Andy Warhol avait annoncé que chacun aurait son quart d’heure de célébrité. Le problème, c’est que dorénavant, celui-ci vous colle à la peau pour l’éternité. Le mouchard le plus efficace de l’histoire a un nom : internet, et Big Brother existe réellement, il est alimenté avec une inconscience bien consciencieuse par les victimes elles-mêmes. Tapez votre nom sur Google ou un autre site de recherche, et si vous n’y avez pas pris garde, vous verrez de nombreuses traces de votre passage dans le cyber espace. Je vous laisse deux minutes, allez y ! C’est éloquent. Vous ne vous rappeliez pas cette pétition contre la guerre? Ce n’est pas grave, vous l’assumez. En revanche, cette photo de vous lors de cet apéro monstrueux où vous avez montré le moindre aspect de votre anatomie à toute l’assemblée pourrait faire des vagues.
Une étude de Microsoft a ainsi révélé que 75 % des recruteurs américains avaient déjà procédé à des recherches en ligne sur des candidats et que 70 % avaient rejeté des candidatures à la suite de ce qu’ils avaient trouvé en googlelisant les noms des candidats. Tout ce qui aura été mis sur la toile pourra dès lors être retenu et se retourner contre vous…
Aujourd’hui la frontière entre vie publique et vie privée devient plus ténue et le contrôle social plus resserré que jamais. La vigilance est indispensable pour ne pas payer toute sa vie une mise en ligne malencontreuse car le droit à l’oubli n’existe pas formellement à ce jour sur la toile. Vous me direz, si telle ou telle information est visible c’est bien qu’une personne l’a sciemment mise en ligne. Et qu’il s’agisse d’un tweet, d’une photo ou d’un texte, l’auteur doit en assumer la paternité. Surement, mais certainement pas à perpétuité.

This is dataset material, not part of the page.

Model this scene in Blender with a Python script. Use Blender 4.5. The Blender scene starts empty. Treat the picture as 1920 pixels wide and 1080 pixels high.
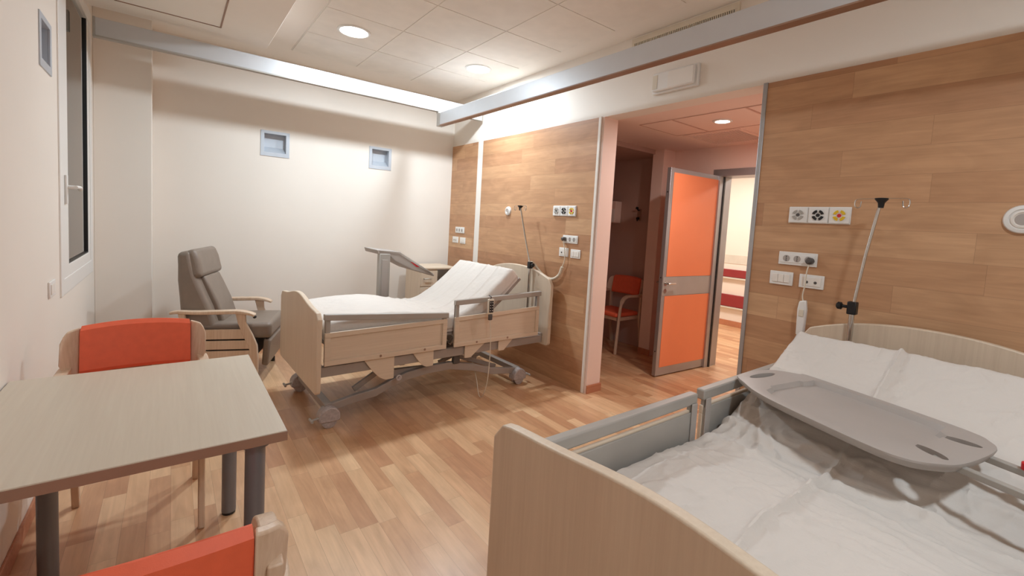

Ce qui fait que l’homme avance, c’est ce savant mélange entre apprentissage et oubli, c’est le droit de se construire tout autant à partir qu’en dépit de ses erreurs sans que ces dernières ne lui reviennent perpétuellement à la face, l’expérience n’étant que le nom que chacun donne à ses erreurs pour reprendre le bon mot d’Oscar Wilde. Pour le permettre, une grande partie des informations présentes sur le net devraient être comme les yaourts : périmées et détruites passée une certaine date.
Sans compter que certaines informations qui apparaissent sur la toile sont le fait d’amis qui, tout compte fait, ne vous veulent pas que du bien : vous pensiez passer un moment intimiste en leur compagnie, la moitié de la terre est finalement susceptible de le partager également avec vous. J’en entends déjà quelques uns qui me rétorqueront, s’ils n’ont rien à se reprocher, où est le problème ? C’est une intrusion dans la vie privée que de l’étaler au grand jour. Après tout, si j’aime les bons gueuletons arrosés de bonnes bouteilles, mon employeur actuel ou futur n’a pas à le savoir, sauf si je décide de lui en faire part. Donc, le droit de retrait d’un document devrait pouvoir être instantanée…à condition d’en avoir connaissance, ce qui implique de se googleliser soi-même…on tourne en rond…
Il y aurait bien une autre solution comme demander systématiquement aux personnes que l’on croise d’éteindre portables et appareils photos, mais cette attitude ne manquerait pas de tuer dans l’œuf toute convivialité…
De nombreuses personnes ont bien cernées le phénomène au point d’en jouer à leur avantage. En sélectionnant ce qu’ils veulent montrer, en référençant ce qui les met en valeur, ils communiquent parfaitement pour renvoyer l’image désirée…C’est en particulier au travers des réseaux sociaux professionnels que l’on voit naviguer avec le plus de talents ces personnages qui ont trouvé là des outils encore plus efficace qu’une carte de visite cartonnée.
A l’opposé, vous avez ceux qui laissent, à la manière des escargots, des traces derrière eux sans s’en rendre compte, des traces souvent compromettantes : des réponses sur des forums suspects dans lesquelles les fautes d’orthographes feront douter l’employeur sur la capacité du ou de la candidate googlelisée à occuper le poste d’assistante de direction par exemple…
Devant ce phénomène, nous ne sommes pas tous égaux, dans le niveau d’information et de connaissances nécessaires, amplifiant plus qu’il ne réduit les inégalités. Et la nouvelle génération d’application n’est pas pour rassurer : reconnaissance faciale sur les photos qu’on pensait anonyme, entre autres choses… Le pseudo Cacahuète58 ne vous protégera même plus de la googlelisation… Ne serait Il pas temps de déconnecter…???!!!